Normally, I don’t write about solar products, since this blog is devoted to solar marketing and solar advocacy. But I’m making the exception this week for Spotlight Solar. Spotlight’s not a typical BIPV solution, but a working aesthetic solar structure that’s also a green PR solution that calls attention to hidden solar.

For example, say you’re the St. Louis Rams, and you’re greening your operations, from recycling and waste reduction, to energy efficiency and the use of recycled materials.. Congrats! …Except despite these good intentions, nobody notices. That’s where Spotlight comes in.

With Spotlight’s main product, Lift, shown above, each tower is fitted with 3kW of Lumos solar panels with clear glass backsheets. While Lift is grid connected, its 3kW of solar is not about reducing a building’s carbon footprint or utility bills—although they do. It’s also not meant to be a substitute for carports or other rooftop PV that generate 100s of kW of solar.

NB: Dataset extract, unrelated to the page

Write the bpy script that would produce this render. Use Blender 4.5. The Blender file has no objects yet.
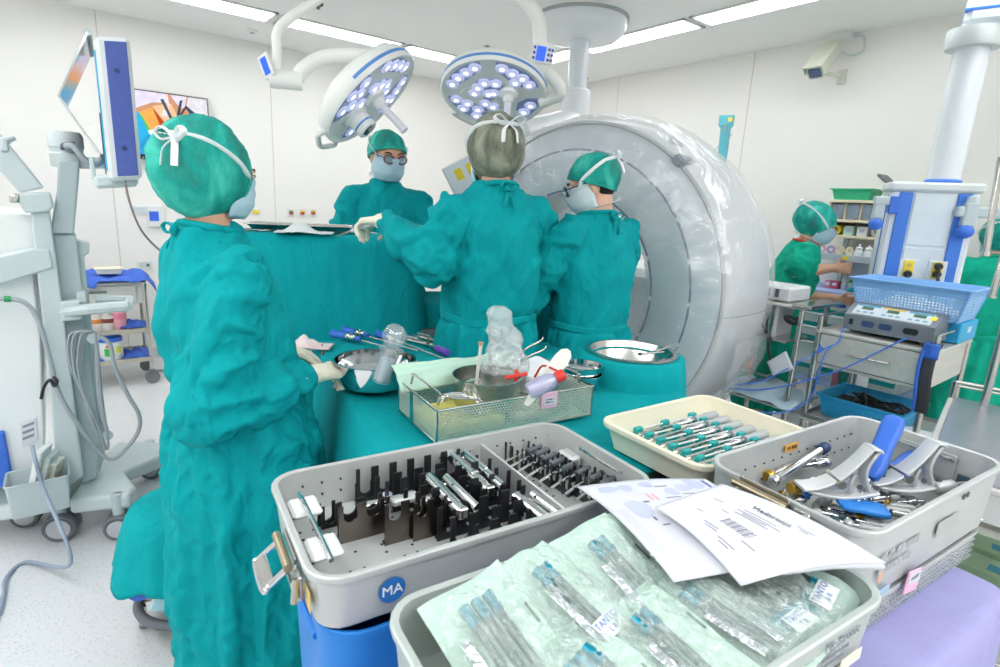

Instead, Spotlight Solar’s Co-Founder and CEO Craig Merrigan says their products are meant to be a complementary added value, calling attention to the real solar solution—rooftop or ground-mount panels that are out of site or difficult to see. Alternatively, they could also be calling attention to other invisible sustainability efforts by the building’s architect, such as the St Louis Rams’s green initiatives.

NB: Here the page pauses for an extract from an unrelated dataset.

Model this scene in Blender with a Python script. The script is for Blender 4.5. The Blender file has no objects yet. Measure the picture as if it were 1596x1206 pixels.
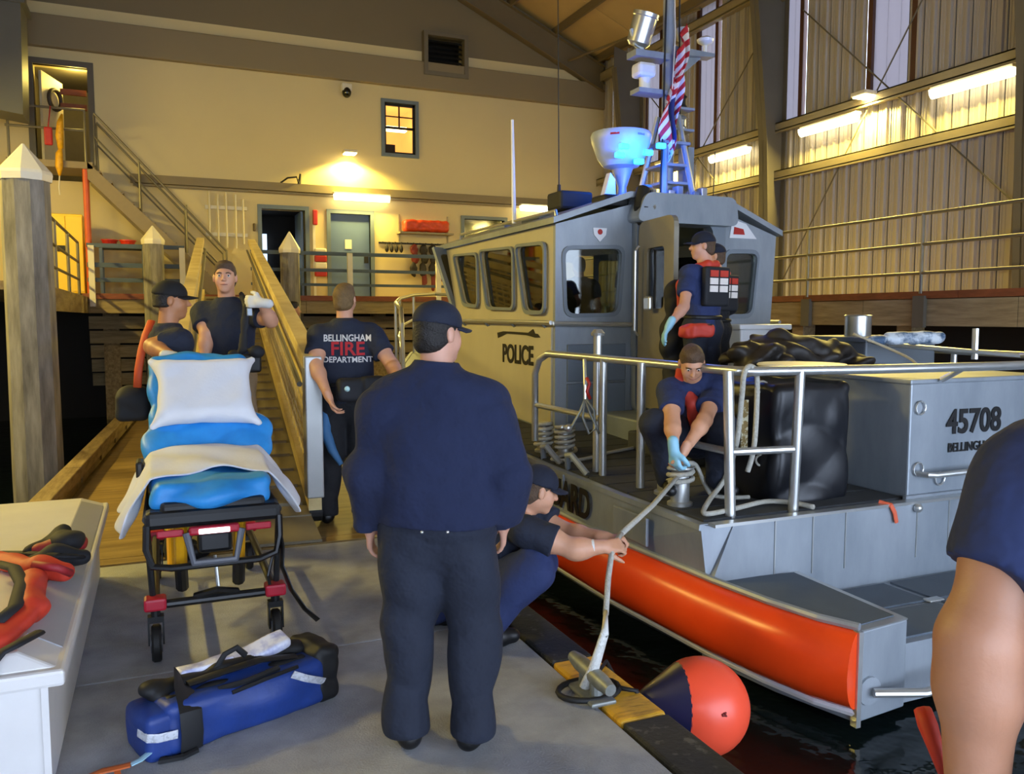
import bpy, bmesh, math, random
import numpy as np
from mathutils import Vector, Matrix
from mathutils.bvhtree import BVHTree
random.seed(7)
rng = np.random.default_rng(7)
SC = bpy.context.scene
COL = SC.collection

# ------------------------------------------------------------------ camera, world, exposure
CAM_Z = 1.63
FPX = 1290.0
cam = bpy.data.cameras.new('camera')
cam.sensor_fit = 'HORIZONTAL'
cam.sensor_width = 36.0
cam.lens = 36.0 * FPX / 1596.0
cam.clip_start = 0.05
cam.clip_end = 200
cam_ob = bpy.data.objects.new('camera', cam)
COL.objects.link(cam_ob)
YAW = math.radians(23.1)
PITCH = math.atan(108.0 / FPX)
cam_ob.location = (0, 0, CAM_Z)
cam_ob.rotation_euler = (math.pi / 2 - PITCH, 0, -YAW)
SC.camera = cam_ob

SC.view_settings.view_transform = 'Standard'
SC.view_settings.look = 'None'
SC.view_settings.gamma = 1.0
SC.view_settings.use_curve_mapping = False
SC.view_settings.exposure = 0.08

world = bpy.data.worlds.new('daylight')
SC.world = world
world.use_nodes = True
_bg = world.node_tree.nodes['Background']
_bg.inputs['Color'].default_value = (0.66, 0.78, 1.0, 1)     # overcast evening sky seen through the open end of the boathouse
_bg.inputs['Strength'].default_value = 7.2
LAMP_COL = (1.0, 0.76, 0.17)
TUBE_W = 115.0      # watts of a fluorescent batten
LEFT_W = 250.0
FLOOD_W = 80.0     # watts of a flood light

# ------------------------------------------------------------------ helpers
def lin(c):
    c = c / 255.0
    return c / 12.92 if c <= 0.04045 else ((c + 0.055) / 1.055) ** 2.4

def hexc(h):
    h = h.lstrip('#')
    return tuple(lin(int(h[i:i + 2], 16)) for i in (0, 2, 4))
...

For example, there are many renovated buildings today that have achieved LEED Platinum status, but beyond the press release, a LEED medallion, or perhaps a small lobby display, the general public might walk on by and never realize that there are solar panels on the roof or that the structure was built with ultra high-efficiency windows, reclaimed wood, and 100% LED lighting. From the outside, it looks like a normal renovated building.

However, with a Spotlight tower, the same building’s visitors and tenants know their building is green from two blocks away. As a result, Spotlight is part art, part landmark, and part green architecture, and of course, all solar.

Although designed to be attractive, Merrigan stresses that Spotlight’s structures are intended to look like a machine. He said, “We want it to look beautiful, but we don’t want it to look like an art project that happens to have solar. We actually optimize for production, so there’s a lot that goes into engineering and design to make it efficient to build, flexible, and avoid shading itself. So, it definitely scores well on solar functionality criteria.”

In fact, there are many functional uses for Spotlight and its various designs. Co-founder, Rob Surra, Spotlight’s Chief Design Officer, mentions that half of the company’s 14 installations have been integrated with electric vehicle charging stations. “It helps the EV chargers be positioned more smartly, and visually highlights the stations, so that you’re ‘powering your car in the sun.’ ”

Other potential uses for Spotlight might be for public spaces for cities that want to call attention to their sustainability efforts. After meeting its carbon reducing goals, a city could create Spotlight bus stations/cell phone chargers, or perhaps a field of Spotlight structures at a playground or public park with the company’s new Flora design:

Aside from EV charging stations, Spotlight systems have been “planted” at several schools, a solar business, outside a City Hall in Gresham, OR, outside the Discover Place science museum in Charlotte, NC, as well as the Rams’ installation.

Surra, who has won several awards for architectural products that take a modular approach, designs Spotlight products to be easy for commercial solar installers to assemble and arrange with standardized parts and equipment. For aesthetic reasons, most structures use string inverters, but micro-inverters are possible and may be more practical with some installations. As for panels, they now use 250W Lumos modules for their performance and aesthetics, since they have clear backsheets and look like solar panels from underneath. (Formerly, they used Stion thin-film panels.)

As an educational component, all Spotlight installations come with a visual display for the building’s lobby, where visitors can learn more about the structures and their current solar production.

Spotlight structures are essentially another method of effective solar guerrilla marketing. It stands out, it educates, and… it’s a great way to UnThink Solar.